**WHAT YOU SHOULD DO**: Which lines hold the word "this"? Show each of them.

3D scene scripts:
........

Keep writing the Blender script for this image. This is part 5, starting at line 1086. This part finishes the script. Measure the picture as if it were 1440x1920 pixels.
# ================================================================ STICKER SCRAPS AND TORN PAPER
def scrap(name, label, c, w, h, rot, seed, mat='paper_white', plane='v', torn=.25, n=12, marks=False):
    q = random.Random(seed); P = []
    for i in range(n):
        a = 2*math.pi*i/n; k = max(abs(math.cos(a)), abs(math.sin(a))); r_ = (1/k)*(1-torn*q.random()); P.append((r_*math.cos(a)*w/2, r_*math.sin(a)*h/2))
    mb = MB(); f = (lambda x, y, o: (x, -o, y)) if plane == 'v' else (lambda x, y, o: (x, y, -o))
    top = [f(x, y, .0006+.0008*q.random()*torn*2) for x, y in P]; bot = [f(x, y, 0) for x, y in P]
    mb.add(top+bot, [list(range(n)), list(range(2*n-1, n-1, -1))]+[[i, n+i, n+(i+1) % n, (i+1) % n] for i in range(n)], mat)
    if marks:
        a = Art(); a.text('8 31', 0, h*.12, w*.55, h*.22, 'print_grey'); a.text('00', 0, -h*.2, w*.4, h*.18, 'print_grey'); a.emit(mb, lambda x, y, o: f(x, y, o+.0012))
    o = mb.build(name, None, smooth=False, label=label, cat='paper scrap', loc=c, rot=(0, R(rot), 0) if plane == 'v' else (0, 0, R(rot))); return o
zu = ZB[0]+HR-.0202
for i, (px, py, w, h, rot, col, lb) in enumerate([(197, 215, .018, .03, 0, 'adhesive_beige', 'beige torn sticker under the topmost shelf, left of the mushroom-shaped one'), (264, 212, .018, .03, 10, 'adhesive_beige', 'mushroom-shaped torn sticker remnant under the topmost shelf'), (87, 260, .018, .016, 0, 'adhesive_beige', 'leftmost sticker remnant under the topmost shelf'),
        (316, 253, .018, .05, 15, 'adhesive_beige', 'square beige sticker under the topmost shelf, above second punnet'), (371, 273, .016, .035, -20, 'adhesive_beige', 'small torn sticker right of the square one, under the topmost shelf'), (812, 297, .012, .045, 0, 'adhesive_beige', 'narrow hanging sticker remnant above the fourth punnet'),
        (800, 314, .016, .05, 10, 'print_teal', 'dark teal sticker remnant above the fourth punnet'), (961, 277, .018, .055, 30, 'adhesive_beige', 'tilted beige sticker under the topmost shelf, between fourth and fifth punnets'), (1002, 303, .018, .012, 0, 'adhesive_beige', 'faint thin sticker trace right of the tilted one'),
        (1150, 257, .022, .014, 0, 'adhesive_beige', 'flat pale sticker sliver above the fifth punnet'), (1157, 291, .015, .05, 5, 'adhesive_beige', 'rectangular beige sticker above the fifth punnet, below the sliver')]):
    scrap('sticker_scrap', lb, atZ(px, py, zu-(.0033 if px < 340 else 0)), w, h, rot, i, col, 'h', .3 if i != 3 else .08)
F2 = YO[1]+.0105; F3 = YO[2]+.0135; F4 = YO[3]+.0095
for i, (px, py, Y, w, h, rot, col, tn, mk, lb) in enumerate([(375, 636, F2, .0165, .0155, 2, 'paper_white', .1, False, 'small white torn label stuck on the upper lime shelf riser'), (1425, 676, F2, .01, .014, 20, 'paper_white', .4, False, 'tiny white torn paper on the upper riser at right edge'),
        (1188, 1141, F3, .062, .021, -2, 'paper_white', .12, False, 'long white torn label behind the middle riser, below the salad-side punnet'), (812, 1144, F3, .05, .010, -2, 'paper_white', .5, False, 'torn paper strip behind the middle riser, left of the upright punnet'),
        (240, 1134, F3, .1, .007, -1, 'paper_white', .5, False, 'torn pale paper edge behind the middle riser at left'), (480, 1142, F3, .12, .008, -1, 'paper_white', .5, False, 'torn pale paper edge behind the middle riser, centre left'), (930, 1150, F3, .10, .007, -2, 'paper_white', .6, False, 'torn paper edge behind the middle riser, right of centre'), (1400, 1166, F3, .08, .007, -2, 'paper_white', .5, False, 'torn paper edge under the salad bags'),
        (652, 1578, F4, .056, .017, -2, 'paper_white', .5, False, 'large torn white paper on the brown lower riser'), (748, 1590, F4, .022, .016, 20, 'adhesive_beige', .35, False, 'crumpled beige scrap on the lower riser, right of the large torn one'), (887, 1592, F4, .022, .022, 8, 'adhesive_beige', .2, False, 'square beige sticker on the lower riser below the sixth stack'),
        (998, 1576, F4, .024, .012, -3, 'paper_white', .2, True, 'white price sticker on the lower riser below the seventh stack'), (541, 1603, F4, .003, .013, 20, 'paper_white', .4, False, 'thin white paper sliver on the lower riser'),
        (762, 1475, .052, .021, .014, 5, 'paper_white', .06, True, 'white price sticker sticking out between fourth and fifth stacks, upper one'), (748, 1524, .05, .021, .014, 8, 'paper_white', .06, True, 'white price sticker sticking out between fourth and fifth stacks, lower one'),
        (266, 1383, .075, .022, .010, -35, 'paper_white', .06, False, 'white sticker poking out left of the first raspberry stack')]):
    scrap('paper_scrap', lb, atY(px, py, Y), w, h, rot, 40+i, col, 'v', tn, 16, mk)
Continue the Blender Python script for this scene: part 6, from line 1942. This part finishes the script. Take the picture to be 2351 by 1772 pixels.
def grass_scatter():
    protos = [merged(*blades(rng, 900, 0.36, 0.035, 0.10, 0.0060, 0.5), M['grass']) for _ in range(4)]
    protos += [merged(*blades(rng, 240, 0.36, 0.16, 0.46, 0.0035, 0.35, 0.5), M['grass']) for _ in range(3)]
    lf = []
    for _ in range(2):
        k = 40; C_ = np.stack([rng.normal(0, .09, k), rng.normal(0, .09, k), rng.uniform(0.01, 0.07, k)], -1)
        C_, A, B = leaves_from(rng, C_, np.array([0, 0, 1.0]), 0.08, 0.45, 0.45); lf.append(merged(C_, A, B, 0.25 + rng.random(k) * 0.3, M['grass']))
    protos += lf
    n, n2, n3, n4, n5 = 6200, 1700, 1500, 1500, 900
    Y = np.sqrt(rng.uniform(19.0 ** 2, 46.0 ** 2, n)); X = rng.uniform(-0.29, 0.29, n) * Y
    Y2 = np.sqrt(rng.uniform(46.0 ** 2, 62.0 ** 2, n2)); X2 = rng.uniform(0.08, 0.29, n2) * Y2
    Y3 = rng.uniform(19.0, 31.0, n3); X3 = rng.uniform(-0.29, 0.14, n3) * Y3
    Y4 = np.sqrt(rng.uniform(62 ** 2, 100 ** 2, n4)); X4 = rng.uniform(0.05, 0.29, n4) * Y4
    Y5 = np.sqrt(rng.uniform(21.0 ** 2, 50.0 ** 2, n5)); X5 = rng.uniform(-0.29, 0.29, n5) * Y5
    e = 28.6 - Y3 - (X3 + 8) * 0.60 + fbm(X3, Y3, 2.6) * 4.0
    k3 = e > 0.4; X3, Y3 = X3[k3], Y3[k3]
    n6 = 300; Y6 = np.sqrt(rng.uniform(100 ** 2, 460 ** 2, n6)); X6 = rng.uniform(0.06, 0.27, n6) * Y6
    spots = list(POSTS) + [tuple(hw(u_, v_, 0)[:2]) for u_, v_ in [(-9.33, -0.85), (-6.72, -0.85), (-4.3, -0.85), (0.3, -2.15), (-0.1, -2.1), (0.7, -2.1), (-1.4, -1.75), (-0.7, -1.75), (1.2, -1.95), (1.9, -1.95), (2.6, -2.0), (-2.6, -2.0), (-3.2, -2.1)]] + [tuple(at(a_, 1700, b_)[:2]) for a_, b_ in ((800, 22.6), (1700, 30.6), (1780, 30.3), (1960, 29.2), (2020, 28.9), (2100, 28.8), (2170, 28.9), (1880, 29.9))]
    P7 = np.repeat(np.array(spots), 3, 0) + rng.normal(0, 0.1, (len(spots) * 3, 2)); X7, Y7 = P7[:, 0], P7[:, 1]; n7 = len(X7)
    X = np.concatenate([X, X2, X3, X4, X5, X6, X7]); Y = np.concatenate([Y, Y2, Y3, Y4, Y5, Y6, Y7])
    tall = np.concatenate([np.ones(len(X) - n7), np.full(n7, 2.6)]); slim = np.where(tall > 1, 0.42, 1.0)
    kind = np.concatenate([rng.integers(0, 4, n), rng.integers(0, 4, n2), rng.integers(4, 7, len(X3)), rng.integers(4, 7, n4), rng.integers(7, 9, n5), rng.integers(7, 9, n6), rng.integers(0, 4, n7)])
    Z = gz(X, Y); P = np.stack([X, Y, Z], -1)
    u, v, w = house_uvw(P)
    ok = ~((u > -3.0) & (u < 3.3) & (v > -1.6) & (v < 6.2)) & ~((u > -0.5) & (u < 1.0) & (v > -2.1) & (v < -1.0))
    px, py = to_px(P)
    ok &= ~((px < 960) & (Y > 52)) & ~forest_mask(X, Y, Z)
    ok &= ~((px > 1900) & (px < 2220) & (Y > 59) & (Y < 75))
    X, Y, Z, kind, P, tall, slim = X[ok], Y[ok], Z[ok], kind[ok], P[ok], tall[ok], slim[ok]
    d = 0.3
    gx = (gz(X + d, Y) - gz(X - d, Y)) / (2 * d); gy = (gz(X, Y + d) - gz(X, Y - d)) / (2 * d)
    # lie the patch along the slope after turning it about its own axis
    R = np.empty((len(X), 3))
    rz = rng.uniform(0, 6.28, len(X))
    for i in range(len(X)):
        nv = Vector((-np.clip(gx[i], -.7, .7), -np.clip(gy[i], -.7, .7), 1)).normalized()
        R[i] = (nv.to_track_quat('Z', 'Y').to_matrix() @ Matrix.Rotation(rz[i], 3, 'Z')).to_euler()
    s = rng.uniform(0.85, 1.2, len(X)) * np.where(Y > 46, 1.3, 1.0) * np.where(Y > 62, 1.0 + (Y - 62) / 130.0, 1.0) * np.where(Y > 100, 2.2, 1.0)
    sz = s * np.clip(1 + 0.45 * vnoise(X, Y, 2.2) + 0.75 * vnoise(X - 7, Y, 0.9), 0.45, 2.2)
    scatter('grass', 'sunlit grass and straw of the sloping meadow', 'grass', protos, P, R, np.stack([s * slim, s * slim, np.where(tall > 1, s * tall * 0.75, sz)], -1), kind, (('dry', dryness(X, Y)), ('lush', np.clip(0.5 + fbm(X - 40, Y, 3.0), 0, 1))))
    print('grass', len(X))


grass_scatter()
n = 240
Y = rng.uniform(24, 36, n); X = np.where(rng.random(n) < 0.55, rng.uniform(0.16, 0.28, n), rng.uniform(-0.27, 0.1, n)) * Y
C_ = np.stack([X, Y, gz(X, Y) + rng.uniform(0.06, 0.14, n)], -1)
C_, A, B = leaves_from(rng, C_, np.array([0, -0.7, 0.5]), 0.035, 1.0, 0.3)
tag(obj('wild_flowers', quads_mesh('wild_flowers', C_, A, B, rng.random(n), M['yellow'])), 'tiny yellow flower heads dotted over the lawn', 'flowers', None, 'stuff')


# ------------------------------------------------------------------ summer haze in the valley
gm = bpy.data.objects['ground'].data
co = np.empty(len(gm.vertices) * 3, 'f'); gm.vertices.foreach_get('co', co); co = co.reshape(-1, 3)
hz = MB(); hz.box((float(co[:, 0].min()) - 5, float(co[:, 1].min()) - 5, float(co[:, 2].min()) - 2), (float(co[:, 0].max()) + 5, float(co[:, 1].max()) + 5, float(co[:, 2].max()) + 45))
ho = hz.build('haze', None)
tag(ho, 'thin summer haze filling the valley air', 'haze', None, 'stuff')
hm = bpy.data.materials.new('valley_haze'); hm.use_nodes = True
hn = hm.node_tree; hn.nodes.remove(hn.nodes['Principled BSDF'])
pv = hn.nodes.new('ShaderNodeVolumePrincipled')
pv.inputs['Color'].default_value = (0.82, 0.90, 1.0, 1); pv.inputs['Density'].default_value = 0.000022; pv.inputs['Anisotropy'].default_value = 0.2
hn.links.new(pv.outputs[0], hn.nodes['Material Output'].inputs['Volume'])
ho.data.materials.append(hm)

........

**FINISHED EXERCISE**:
Keep writing the Blender script for this image. This is part 5, starting at line 1086. This part finishes the script. Measure the picture as if it were 1440x1920 pixels.
Continue the Blender Python script for this scene: part 6, from line 1942. This part finishes the script. Take the picture to be 2351 by 1772 pixels.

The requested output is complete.